Current U.K. oversight of the digital asset space only extends to anti-money laundering (AML) and marketing rules. However, under the government’s roadmap, laid out in the discussion paper, the FCA’s regulatory remit for digital assets will expand beyond the Money Laundering, Terrorist Financing, and Transfer of Funds (Information on the Payer) Regulations 2017 (MLRs) and the Financial Promotions regime, to a more comprehensive conduct regime.
“This will cover cryptoasset trading, regulation of stablecoins, intermediation, custody and other core activities,” the regulator said.
In the context of the discussion paper, “cryptoasset” includes cryptocurrencies and stablecoins.
The FCA also clarified that tokenized financial instruments, security tokens and investment vehicles are already covered by the Financial Services and Markets Act 2000 (Regulated Activities) Order (RAO) 2001.
The regulator is accepting feedback on the 49 questions in its latest discussion paper from domestic and international stakeholders, particularly those in the wholesale sector, up until March 14, 2025.
Market abuse measures
In terms of the market abuse measures in Monday’s discussion paper, the FCA acknowledged that existing traditional market abuse regimes may not be as easy to implement for digital assets because of market fragmentation, cross-border elements, and, in the case of some assets, the lack of a clear issuer.
For this reason, the regulator noted that “the government’s consultation response has made clear the intention to facilitate through legislation cross-trading platform information sharing.”
It does not intend to create mechanisms to facilitate this sharing, putting the onus on “cryptoasset trading platforms” (CATPs) to coordinate.
“For example, if CATP 1 offboards User A, and where User A has an existing account with CATP 2, information gathered by CATP 1 on User A’s suspected market abuse behaviour could be shared with CATP 2. Such information could help CATPs to make more informed decisions,” suggested the FCA.
However, the regulator said that there would be legislation prohibiting insider dealing and market manipulation, requiring the disclosure of inside information by digital asset exchanges.

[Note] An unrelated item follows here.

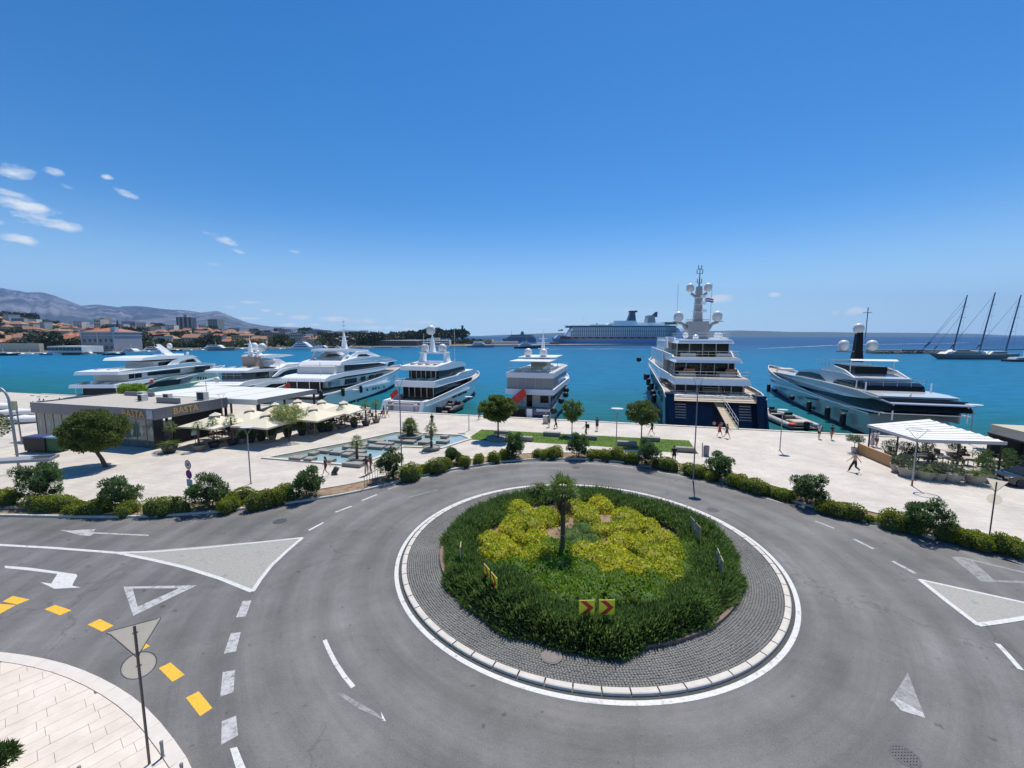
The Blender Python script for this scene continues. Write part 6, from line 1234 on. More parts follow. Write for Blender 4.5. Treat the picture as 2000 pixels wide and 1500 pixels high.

Digital assets on UK regulators’ Christmas lists
The December 16 discussion paper comes only a week after the U.K. banking sector’s top watchdog, the Prudential Regulation Authority (PRA), requested that businesses disclose any exposure to digital assets by March 2025 to inform its work and help shape policy.
The PRA said it was “seeking to gather information of firms’ current and expected future cryptoassets exposures,” as well as how they apply the Basel framework for the prudential treatment of digital assets.
HM Treasury—the U.K. Government department responsible for economic and finance policy—first released its plans for a digital asset regulatory framework in February 2023, and in November of this year, the new Labor government confirmed its intentions to stick to the plan, but with a revised implementation, eliminating the phased approach.
The Government roadmap for digital assets, reiterated in the latest FCA discussion paper, notes that proposed rules for stablecoins and trading platforms—including location, access, matching and transparency requirements—will be published early next year, with final rules set to be published by 2026, when the full regime will go live.